12. Digital literacy. Digital literacy and digital citizenship go hand in hand, as do digital literacy and information literacy. Is the librarian’s central role in this recognized? Not enough, but if couched in terms of digital citizenship we may get there sooner rather than later.

13. Focus on learning spaces. Yes, I think the movement toward a learning commons model of the library is definitely a growing trend.

14. Design thinking. I don’t think this is a trend yet because not enough people even know what design thinking is. The concept of design thinking is an important one for information literacy instruction though. See my post titled Information Literacy by Design [Thinking].

18. Genius hour, maker hour, collaboration time. Maker spaces in libraries is most definitely a growing trend. Are genius hours, maker hours and collaboration time a growing trend in education? I don’t think so, at least not yet. Of course, the library is the natural hub to host those events.

23. Librarian as digital media specialist. Really? This is a growing trend? To me, this is an established fact!

“Awkward Middle Ground”

5. Computer coding. I’m in agreement with this. Where does computer coding belong as an ed tech trend? Is it really the new literacy? I don’t think so. I do think the development of design thinking skills (i.e. creative problem solving), which is an outcome of learning to code, is the real trend.

6. Traditional reading lists of truly great literature. What? This might be going away in the classroom, but librarians will never stop promoting reading of “truly great literature.”

23. Librarian/DMS as bibliophile. That’s crazy talk. I have NEVER met a librarian who was not a bibliophile.

24. Online encyclopedias. I’m not sure if this refers to Wikipedia or actual subscription-based online encyclopedias. Neither is going away any time soon.

“Trending Down”

1. Mass education publishers. It’s wishful thinking to believe this trend to be dying. It is alive and well. Standardized testing, anyone?

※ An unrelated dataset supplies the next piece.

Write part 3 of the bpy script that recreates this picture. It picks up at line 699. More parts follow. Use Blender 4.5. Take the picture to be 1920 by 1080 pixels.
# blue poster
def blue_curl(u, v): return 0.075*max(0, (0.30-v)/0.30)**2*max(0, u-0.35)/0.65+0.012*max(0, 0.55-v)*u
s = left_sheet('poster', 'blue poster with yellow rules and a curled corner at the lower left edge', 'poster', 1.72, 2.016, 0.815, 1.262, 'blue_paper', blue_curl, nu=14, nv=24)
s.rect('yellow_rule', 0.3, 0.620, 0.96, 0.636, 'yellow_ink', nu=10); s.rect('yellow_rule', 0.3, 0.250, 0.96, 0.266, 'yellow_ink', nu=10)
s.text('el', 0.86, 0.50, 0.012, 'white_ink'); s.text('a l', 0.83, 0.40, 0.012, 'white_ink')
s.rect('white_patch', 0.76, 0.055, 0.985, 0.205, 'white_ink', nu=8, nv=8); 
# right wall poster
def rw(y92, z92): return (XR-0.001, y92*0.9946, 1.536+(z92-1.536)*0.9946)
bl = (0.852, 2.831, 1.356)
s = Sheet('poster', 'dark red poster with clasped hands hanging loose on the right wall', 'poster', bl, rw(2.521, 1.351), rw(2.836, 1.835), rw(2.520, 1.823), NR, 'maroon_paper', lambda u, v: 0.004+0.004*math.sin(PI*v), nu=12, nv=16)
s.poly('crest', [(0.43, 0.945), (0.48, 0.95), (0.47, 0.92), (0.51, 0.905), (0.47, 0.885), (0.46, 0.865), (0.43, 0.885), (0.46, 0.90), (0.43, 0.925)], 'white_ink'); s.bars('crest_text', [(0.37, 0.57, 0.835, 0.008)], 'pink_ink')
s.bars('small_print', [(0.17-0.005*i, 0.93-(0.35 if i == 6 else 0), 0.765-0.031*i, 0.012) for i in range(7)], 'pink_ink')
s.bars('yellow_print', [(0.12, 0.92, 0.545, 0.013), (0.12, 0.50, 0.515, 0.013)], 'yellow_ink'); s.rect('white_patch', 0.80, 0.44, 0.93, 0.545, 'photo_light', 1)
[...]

5. Draconian district filters. I truly wish this trend would die. It is the bane of every librarian’s existence. But I can tell you it’s alive and well, at least in my daughter’s school district.

6. Humanities. Think digital humanities. No, not “trending down.”

8. “21st century learning” as a phrase or single idea. Who has ever thought of “21st century learning” as a single idea? Bill Gates, maybe? Librarians and educators who teach 21st century skills certainly don’t.

20Flash drives, hard drives, CDs, emailing files. No, not “trending down,” with the exception of CDs maybe. The cloud is great, but not the end-all-be-all, especially in light of recent cloud hacking events.

23. Librarian as no-nonsense, ruler-wielding taskmaster. Seriously? I’m insulted (although, I think we all know that ONE librarian who perpetuates the stereotype).